__What is required__.
Count how many lines contain "picture" and reply with that number only.

__Task material__.
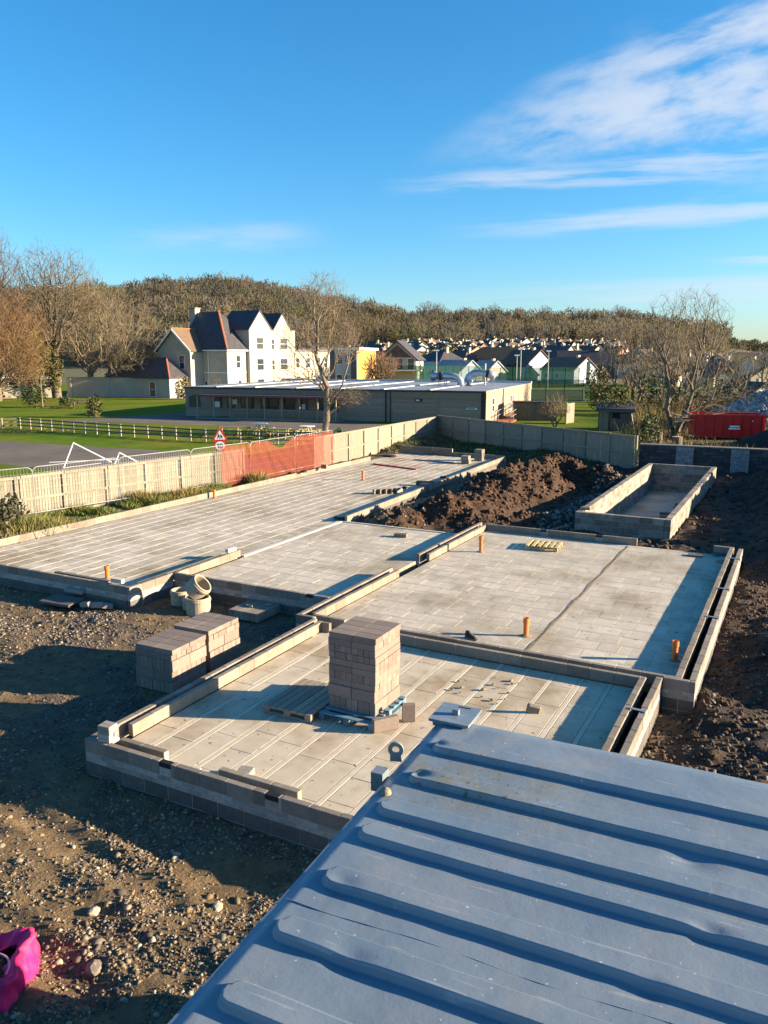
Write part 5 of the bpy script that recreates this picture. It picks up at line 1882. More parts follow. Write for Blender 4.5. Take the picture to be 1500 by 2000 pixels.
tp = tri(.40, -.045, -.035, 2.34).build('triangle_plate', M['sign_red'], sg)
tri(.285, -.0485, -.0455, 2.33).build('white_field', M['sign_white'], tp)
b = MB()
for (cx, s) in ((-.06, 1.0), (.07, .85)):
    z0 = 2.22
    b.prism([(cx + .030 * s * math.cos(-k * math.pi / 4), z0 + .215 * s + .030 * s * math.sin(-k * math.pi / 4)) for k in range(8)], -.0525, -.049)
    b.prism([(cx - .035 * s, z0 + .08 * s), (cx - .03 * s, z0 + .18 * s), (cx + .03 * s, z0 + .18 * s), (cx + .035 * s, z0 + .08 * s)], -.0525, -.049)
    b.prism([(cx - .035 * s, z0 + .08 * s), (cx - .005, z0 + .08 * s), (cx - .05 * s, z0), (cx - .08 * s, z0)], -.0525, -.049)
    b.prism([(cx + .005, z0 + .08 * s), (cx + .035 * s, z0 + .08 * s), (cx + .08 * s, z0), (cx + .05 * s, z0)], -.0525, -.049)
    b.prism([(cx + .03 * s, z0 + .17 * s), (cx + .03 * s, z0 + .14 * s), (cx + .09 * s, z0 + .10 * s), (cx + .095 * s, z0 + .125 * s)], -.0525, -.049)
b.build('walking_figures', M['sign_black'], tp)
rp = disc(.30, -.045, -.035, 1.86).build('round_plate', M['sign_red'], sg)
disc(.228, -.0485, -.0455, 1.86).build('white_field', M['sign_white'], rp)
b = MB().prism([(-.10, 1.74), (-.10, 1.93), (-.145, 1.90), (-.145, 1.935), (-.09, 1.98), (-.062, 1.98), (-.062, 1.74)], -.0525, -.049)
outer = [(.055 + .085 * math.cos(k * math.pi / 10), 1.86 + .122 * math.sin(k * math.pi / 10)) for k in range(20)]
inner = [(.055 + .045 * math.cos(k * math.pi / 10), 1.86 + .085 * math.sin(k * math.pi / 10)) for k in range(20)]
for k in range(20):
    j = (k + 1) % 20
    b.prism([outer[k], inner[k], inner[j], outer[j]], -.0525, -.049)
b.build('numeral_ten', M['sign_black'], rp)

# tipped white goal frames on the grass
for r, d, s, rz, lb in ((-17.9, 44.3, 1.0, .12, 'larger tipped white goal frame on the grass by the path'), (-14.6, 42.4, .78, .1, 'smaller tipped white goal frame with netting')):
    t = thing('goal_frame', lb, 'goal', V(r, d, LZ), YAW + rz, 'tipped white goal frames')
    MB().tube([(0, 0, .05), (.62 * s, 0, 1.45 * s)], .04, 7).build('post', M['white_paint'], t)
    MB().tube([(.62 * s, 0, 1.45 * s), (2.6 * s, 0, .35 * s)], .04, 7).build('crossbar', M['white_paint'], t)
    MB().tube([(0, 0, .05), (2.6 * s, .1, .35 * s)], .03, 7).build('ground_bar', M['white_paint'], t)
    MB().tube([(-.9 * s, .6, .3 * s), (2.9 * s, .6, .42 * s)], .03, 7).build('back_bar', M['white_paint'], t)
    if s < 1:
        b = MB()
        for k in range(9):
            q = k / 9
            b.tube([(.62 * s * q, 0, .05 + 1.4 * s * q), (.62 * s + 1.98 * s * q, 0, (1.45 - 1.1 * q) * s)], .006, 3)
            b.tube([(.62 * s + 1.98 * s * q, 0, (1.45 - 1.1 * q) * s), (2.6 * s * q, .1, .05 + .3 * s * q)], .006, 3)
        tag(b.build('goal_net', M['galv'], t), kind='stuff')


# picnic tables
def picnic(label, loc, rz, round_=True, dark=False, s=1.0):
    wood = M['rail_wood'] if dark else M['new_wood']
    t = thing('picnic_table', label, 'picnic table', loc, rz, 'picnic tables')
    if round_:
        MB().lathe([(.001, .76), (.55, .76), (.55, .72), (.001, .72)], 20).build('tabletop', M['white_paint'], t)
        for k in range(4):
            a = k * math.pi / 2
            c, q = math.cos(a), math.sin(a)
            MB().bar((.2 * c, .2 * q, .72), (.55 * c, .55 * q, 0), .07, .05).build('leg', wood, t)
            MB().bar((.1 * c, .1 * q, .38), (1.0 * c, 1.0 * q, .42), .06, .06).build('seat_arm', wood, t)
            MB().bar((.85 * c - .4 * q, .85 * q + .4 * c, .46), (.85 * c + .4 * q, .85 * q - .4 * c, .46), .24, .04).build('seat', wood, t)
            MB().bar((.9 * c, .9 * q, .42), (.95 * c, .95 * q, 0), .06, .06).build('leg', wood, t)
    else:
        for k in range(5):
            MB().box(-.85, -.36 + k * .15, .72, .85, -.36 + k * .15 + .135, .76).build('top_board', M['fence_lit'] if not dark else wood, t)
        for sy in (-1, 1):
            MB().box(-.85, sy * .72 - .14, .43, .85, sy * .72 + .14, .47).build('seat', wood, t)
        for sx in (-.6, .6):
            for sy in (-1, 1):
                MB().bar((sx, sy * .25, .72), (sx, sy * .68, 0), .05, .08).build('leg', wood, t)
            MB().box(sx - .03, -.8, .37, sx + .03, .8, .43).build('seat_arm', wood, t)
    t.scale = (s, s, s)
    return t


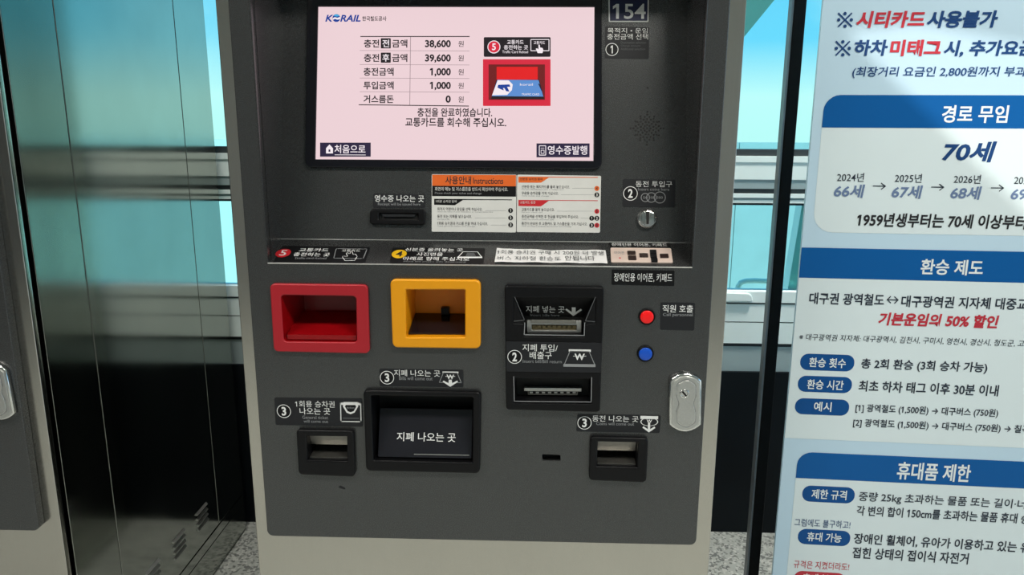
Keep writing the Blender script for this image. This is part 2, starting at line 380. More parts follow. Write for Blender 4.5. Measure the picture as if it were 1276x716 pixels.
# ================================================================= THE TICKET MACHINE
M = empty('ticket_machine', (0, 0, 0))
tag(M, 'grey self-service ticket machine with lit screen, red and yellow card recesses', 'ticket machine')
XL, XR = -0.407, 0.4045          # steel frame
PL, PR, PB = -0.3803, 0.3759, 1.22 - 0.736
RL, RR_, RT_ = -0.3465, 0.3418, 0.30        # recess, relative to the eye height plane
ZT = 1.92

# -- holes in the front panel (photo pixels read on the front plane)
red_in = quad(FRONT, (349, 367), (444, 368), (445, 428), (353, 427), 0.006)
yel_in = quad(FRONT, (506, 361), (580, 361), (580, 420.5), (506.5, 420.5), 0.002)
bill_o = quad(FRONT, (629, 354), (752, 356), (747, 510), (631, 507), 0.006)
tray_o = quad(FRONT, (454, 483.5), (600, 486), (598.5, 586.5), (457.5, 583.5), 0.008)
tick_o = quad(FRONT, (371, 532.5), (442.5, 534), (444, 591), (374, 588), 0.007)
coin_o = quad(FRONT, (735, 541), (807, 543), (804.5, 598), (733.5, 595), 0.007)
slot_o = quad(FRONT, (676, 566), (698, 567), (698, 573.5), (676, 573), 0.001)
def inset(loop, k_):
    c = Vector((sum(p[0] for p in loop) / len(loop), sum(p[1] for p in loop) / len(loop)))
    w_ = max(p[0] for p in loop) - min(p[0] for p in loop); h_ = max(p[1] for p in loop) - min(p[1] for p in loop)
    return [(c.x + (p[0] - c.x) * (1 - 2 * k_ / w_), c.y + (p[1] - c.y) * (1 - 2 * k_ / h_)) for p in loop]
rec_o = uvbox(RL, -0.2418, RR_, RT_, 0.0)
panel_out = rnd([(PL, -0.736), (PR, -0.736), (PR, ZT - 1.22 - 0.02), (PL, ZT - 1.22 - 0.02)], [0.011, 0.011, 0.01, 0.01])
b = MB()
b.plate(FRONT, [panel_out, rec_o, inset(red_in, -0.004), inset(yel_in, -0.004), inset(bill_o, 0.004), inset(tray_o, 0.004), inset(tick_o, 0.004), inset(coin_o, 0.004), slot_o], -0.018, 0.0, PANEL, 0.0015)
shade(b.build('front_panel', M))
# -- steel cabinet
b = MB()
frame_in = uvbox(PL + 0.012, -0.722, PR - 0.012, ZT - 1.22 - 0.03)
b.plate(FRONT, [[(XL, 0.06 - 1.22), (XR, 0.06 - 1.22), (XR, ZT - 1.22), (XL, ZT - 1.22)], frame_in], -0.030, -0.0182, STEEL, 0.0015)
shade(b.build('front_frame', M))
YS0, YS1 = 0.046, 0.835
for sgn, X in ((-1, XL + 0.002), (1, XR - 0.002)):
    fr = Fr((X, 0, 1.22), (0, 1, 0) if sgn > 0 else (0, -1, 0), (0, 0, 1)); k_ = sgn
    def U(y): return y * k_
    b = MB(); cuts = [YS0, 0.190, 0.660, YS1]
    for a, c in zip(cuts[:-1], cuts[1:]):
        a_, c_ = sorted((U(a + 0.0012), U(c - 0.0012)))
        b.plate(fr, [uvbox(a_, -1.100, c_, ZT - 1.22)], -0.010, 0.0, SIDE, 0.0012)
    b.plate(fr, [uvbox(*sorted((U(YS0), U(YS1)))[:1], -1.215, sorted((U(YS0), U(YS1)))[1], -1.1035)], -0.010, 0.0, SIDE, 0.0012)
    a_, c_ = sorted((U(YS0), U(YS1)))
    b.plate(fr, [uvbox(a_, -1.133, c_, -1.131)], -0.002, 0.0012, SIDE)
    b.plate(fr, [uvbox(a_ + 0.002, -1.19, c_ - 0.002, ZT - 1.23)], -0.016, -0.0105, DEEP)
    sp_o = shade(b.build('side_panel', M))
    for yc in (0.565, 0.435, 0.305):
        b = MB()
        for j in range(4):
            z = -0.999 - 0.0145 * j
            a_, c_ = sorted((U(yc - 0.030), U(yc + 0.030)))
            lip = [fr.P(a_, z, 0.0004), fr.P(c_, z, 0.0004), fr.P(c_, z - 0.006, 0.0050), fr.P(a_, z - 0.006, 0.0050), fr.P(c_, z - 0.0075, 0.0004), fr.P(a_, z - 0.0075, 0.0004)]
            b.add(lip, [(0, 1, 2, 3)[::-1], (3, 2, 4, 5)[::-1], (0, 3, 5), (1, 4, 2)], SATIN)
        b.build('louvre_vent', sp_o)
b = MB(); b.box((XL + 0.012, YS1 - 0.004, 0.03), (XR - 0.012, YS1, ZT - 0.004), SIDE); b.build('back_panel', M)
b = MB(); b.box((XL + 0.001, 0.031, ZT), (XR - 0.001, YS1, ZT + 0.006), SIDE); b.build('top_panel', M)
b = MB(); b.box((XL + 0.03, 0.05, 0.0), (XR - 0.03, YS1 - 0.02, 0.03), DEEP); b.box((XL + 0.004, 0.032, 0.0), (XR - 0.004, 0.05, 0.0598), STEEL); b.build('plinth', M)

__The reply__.
2